··· Recorded information ···
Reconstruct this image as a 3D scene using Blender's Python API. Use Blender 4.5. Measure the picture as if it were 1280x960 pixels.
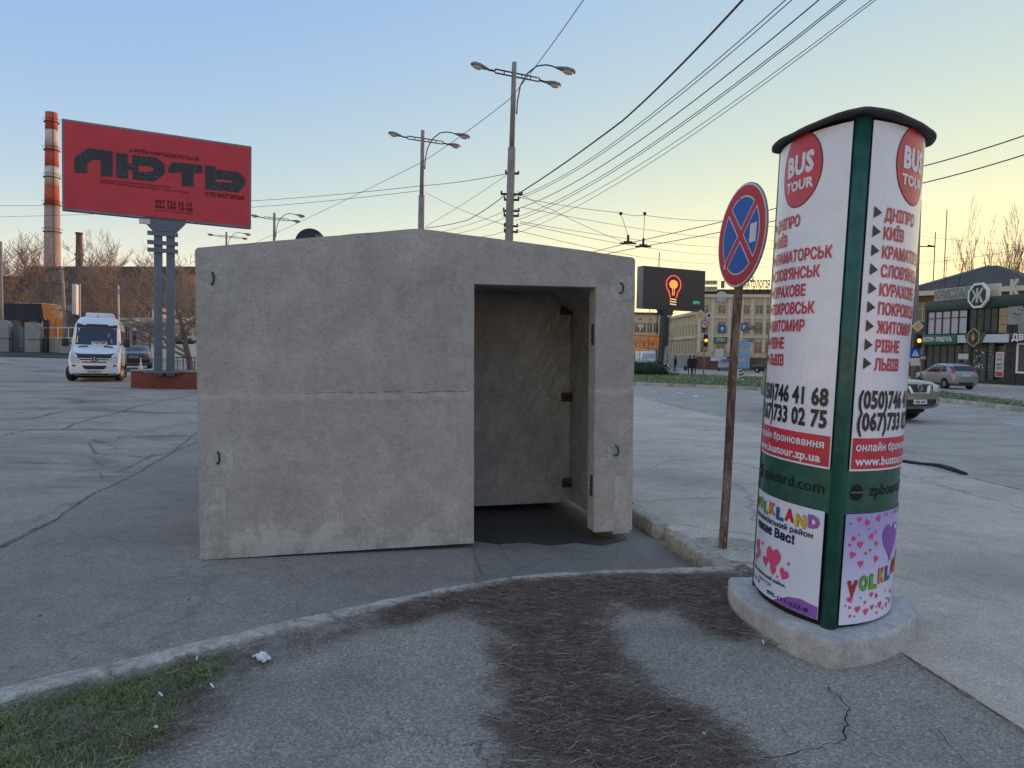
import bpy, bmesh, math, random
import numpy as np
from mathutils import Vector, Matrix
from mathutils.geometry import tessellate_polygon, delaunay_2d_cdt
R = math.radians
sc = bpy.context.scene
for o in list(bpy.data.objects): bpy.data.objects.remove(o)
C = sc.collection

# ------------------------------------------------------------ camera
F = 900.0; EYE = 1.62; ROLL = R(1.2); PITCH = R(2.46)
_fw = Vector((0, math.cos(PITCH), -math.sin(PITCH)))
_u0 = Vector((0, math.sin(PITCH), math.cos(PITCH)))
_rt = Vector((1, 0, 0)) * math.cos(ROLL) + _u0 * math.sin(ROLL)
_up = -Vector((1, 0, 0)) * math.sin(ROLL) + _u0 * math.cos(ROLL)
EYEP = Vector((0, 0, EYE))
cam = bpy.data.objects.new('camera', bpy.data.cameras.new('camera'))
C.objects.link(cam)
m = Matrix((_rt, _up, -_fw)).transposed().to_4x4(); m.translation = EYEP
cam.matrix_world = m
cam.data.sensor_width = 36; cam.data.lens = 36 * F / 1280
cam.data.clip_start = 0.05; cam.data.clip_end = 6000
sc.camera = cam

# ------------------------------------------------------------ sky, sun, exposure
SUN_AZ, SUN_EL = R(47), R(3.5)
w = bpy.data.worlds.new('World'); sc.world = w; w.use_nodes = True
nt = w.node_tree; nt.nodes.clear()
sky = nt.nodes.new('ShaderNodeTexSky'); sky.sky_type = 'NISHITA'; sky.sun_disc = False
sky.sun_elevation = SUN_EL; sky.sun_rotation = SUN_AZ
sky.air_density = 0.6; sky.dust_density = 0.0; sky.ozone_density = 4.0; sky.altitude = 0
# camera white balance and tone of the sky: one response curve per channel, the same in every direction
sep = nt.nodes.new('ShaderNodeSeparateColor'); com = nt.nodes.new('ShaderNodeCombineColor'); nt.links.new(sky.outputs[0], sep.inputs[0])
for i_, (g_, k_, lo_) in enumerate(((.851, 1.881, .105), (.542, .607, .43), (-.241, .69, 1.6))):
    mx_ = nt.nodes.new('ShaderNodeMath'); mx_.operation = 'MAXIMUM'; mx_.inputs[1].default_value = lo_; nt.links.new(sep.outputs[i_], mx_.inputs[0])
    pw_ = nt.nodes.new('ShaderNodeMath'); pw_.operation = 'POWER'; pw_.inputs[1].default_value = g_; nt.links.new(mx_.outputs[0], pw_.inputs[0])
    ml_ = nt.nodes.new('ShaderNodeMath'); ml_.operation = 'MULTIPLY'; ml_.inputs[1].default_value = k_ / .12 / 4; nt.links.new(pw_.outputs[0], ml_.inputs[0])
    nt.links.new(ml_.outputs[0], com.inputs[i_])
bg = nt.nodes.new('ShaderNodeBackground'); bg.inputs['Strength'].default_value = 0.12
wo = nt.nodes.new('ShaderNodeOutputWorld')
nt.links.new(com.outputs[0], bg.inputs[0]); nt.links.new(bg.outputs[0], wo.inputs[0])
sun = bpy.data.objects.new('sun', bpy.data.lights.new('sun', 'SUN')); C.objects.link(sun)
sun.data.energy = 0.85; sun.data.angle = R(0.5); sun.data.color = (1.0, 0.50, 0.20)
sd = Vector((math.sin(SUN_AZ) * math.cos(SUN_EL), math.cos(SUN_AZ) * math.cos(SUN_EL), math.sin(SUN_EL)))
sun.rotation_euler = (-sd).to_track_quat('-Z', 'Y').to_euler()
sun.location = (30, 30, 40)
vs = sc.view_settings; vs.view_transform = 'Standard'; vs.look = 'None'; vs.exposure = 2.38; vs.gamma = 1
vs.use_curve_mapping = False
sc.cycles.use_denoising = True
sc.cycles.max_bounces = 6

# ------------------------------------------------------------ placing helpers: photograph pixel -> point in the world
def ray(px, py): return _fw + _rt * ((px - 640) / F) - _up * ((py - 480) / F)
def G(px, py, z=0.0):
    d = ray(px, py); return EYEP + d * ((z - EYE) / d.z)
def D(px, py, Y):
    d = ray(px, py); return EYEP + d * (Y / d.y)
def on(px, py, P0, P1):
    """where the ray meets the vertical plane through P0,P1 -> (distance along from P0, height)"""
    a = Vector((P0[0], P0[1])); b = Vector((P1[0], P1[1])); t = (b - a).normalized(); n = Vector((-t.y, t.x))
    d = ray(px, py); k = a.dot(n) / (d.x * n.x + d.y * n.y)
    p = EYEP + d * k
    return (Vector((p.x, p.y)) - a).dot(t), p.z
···
#### What the task requires:
Search the data above for the string "scene" and return every line that has it.

#### Exercise answer:
Reconstruct this image as a 3D scene using Blender's Python API. Use Blender 4.5. Measure the picture as if it were 1280x960 pixels.
sc = bpy.context.scene